Exercise: Copy whichever lines contain the string "build".

Given material:
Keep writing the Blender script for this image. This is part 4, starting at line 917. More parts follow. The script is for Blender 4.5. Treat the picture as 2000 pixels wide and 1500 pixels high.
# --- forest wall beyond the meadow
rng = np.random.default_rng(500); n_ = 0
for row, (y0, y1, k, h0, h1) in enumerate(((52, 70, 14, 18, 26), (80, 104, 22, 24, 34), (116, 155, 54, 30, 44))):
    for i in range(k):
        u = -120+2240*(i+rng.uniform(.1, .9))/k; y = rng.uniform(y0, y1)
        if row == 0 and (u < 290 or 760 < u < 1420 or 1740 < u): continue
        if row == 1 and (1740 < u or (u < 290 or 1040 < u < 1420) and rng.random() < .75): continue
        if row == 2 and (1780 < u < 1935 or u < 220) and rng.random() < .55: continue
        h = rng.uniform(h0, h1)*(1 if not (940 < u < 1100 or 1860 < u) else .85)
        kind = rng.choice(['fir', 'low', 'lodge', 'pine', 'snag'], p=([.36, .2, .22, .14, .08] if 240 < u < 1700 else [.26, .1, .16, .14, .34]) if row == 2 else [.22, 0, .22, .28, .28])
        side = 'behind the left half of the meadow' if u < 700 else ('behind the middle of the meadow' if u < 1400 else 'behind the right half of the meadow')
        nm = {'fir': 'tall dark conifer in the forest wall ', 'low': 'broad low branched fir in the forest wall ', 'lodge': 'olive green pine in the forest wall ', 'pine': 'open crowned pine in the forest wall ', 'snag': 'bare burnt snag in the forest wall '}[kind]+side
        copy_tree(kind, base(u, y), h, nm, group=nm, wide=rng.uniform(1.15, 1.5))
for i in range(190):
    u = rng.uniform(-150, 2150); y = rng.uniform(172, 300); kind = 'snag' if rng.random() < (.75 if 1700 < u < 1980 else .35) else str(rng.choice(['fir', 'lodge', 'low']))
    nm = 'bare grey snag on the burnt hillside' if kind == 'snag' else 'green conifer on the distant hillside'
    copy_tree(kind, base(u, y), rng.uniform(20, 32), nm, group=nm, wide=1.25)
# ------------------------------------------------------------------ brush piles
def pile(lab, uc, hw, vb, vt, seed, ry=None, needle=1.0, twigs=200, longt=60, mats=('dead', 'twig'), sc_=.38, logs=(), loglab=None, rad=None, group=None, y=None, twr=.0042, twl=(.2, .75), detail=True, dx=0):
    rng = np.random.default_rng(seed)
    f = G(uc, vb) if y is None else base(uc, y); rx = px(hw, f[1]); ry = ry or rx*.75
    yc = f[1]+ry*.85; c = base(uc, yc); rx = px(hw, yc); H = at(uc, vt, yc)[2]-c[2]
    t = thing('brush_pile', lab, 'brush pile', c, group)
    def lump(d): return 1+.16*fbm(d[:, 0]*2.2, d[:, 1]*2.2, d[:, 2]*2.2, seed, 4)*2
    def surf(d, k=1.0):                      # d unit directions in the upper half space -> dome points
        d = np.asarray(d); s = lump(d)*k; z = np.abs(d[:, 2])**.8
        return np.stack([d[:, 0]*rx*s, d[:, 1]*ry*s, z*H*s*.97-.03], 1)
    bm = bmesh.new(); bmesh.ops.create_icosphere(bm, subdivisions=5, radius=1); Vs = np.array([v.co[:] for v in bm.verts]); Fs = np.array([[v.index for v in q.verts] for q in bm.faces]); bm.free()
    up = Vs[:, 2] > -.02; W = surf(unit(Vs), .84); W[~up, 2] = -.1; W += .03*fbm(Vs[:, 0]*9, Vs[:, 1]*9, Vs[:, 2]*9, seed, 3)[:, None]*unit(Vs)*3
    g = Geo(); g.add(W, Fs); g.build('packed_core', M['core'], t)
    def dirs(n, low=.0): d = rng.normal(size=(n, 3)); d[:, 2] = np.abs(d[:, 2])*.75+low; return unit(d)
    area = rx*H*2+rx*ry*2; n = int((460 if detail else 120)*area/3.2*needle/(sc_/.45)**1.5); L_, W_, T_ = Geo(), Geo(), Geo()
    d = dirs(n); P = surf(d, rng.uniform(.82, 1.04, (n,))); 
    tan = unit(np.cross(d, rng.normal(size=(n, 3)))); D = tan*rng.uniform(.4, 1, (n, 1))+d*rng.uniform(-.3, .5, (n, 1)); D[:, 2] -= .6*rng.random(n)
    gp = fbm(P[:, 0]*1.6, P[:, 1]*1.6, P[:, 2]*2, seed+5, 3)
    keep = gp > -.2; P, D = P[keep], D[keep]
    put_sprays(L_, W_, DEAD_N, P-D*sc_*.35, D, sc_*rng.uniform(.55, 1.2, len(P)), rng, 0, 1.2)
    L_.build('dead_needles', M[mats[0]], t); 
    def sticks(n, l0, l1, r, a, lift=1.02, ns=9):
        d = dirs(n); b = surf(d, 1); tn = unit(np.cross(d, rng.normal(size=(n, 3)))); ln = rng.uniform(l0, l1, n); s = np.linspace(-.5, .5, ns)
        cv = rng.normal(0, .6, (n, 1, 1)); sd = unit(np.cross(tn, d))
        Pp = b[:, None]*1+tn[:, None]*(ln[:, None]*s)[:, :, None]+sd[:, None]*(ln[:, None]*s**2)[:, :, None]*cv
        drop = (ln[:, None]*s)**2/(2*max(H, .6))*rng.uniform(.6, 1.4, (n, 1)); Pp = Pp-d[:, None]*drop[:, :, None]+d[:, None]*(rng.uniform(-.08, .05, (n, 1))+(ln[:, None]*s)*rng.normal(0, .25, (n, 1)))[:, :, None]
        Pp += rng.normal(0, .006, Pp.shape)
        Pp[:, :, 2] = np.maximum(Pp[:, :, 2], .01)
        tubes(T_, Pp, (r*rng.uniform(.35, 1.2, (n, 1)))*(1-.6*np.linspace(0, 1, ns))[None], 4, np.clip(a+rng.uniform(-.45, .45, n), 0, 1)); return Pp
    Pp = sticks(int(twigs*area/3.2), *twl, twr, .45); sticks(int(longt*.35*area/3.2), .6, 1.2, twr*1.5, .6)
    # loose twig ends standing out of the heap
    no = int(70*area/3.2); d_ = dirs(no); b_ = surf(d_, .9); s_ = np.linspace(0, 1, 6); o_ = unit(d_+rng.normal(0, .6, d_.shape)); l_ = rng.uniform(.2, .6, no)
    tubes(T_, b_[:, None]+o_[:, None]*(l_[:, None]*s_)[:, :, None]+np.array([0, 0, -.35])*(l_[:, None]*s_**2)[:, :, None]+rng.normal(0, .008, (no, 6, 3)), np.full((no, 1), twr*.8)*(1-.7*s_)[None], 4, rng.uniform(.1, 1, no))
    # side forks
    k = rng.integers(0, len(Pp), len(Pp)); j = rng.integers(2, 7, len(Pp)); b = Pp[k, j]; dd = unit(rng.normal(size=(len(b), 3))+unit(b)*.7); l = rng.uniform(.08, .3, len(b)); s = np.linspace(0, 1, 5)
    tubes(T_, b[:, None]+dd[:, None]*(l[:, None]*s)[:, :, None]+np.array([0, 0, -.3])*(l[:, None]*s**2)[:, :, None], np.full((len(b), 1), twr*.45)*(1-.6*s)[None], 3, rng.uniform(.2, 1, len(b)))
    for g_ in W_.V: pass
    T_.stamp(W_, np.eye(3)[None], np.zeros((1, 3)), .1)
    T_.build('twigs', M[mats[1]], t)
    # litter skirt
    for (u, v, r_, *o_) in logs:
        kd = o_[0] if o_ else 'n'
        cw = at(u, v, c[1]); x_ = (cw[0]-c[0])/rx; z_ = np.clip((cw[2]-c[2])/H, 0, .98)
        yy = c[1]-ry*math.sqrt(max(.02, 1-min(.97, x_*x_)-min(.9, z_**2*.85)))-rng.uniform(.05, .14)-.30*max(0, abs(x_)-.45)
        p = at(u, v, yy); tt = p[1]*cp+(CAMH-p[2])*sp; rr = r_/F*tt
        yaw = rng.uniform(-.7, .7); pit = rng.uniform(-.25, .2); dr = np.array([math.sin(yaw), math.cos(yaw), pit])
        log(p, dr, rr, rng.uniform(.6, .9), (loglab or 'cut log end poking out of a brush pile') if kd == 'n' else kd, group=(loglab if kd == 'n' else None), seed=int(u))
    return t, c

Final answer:
    g = Geo(); g.add(W, Fs); g.build('packed_core', M['core'], t)
    L_.build('dead_needles', M[mats[0]], t); 
    T_.build('twigs', M[mats[1]], t)